Погода – лучше не бывает. Ясное солнышко. Чистейший снег, покрывший застывшую сверху воду. Под ногами масса разнокалиберной рыбы, которую еще не видно, ее предстоит поймать. На горизонте стоят наши вагоны. Дымят трубами отопления, будто пароходы, вмерзшие в лед. Настроение безоблачное.
На мне китайская доха на козьем меху с капюшоном, кофр с фотоаппаратурой, перчатки. Перехожу от рыбака к рыбаку. Кто сверлит одну лунку, кто десять. У кого автоматика стоит на одних лунках, а сами сидят рядом… Все в ожидании клева.

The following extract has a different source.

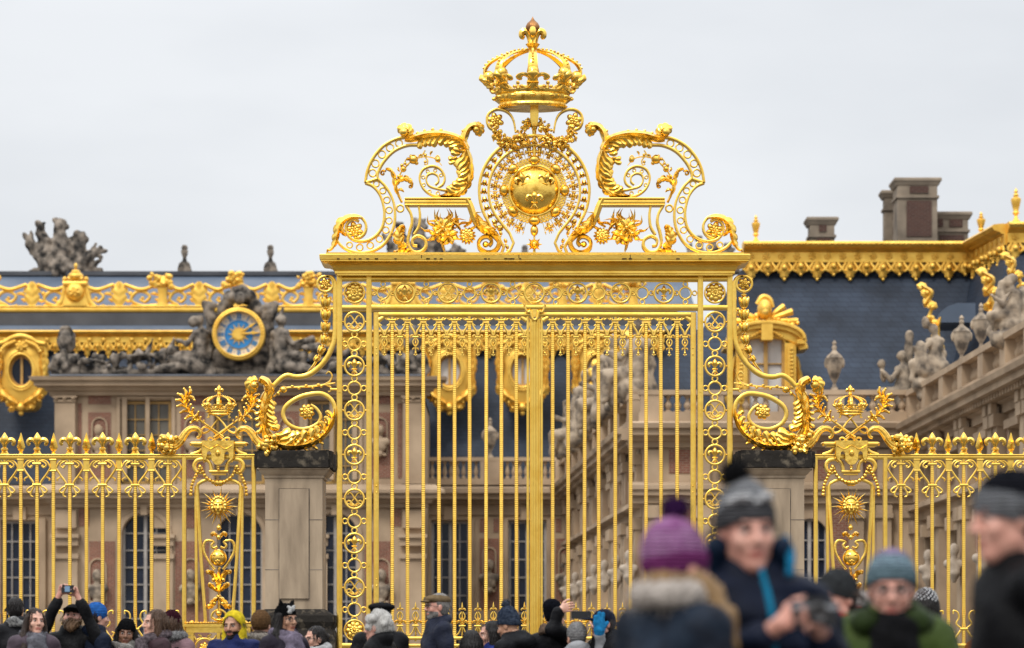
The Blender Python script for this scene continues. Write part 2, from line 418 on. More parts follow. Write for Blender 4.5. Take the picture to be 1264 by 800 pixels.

Ловят. Маленькие, небольшие рыбешки, не больше ладони, а радости нет границ. Типажи рыбаков колоритно расходятся, да рыбка у всех одинаковая. Только один рыбак, молодой человек, вытаскивает не маленьких ершей, окуньков, а рыбки сантиметров шестьдесят-семьдесят, притом – щук. Они быстро-быстро замерзают, мороз-то градусов 30, и он хвостами втыкает их в снег, как бы выстраивает из них частокол, чем страшно горд. Подхожу к нему и вижу, как из лунки выдергивает очередную щуку. Любуюсь уловом. Снимаю.
– Стоп, молодой человек! Еще раз, пожалуйста. Опустите пониже, пониже. О! Похоже, она что-то говорит, посмотрите, послушайте!
Рыбаки. 1985
Он опускает ее до жабр в воду. Щучка действительно открывает рот, что-то пытается сказать. Про себя думаю:
– Какая прекрасная иллюстрация к сказке Пушкина…
В журнале «Кругозор», где я работаю, организован детский журнал «Колобок». Прекрасная иллюстрация для него.
Фотографирую щучку, делаю несколько вариантов. У меня в камере пленка Ferrania, итальянская, – цветной материал потрясающего качества, белую тональность он переносит идеально. Все замечательно. Однако лимит моих сил и тепловой энергии на исходе. Прошло часа три, наверное, надо собираться в обратный путь. Рыбаки тоже потихонечку потянулись к поезду, где их ждало тепло.
Двигаюсь в сторону поезда, потихонечку. Иду один. Приблизительно за десять метров до берега, к своему удивлению, я оказываюсь почти под водой. Провалился в какую-то щель между льдом и берегом. Мои ноги упираются в дно, я по шею в воде. Кофр, как ни странно, оказался на льду. Ледяная температура мгновенно сковывает тело. Брызги, попавшие на меня, моментально превратились в куски льда. Сознание бурлит и не понимает, что делать. Человек – не рыба… Люди, стоящие на берегу около железнодорожных вагонов, бросаются на помощь… Мне протянули какую-то палку. Хватаюсь за нее. Вытащить собственное тело из водно-ледового плена сил нет. Собирается много людей, все кричат, дают советы. А что тут советовать?!.. Кто-то вытаскивает из вагона какую-то железку, и по ней один человек подползает ко мне. Меня с трудом выдергивает из ловушки. Как по волшебству я превращен в ледяное полено…
– Скорее, скорее! В вагон его.
Сам идти не могу, я, как водолаз в тяжелом снаряжении. Десяток рыбаков поднимают замершее бревно и словно чушку втаскивают в спасительный вагон.
– А кофр, кофр… аппаратура!..
Меня положили на пол.
– Его нужно раздеть!
– Подождем, пусть немного растает.
Крепкие руки перенесли потерпевшего ближе к пышущей жаром от угля буржуйке. Окаменевшую меховую доху буквально содрали. В молчании, повинуясь коллективным действиям, я остаюсь в одних трусах…
Меня сверлила мысль:
– Что же говорила щука? Может быть, она меня предупреждала или она мне угрожала? Скорее, она говорила рыбаку:
– Отпусти меня, старче! – а мы ее не отпустили…
Кадр щуки смотрели редакторы в «Колобке».
– Печатаем!!!
Когда дело дошло до печати, в редакции кадр не нашли. Его больше никто не видел.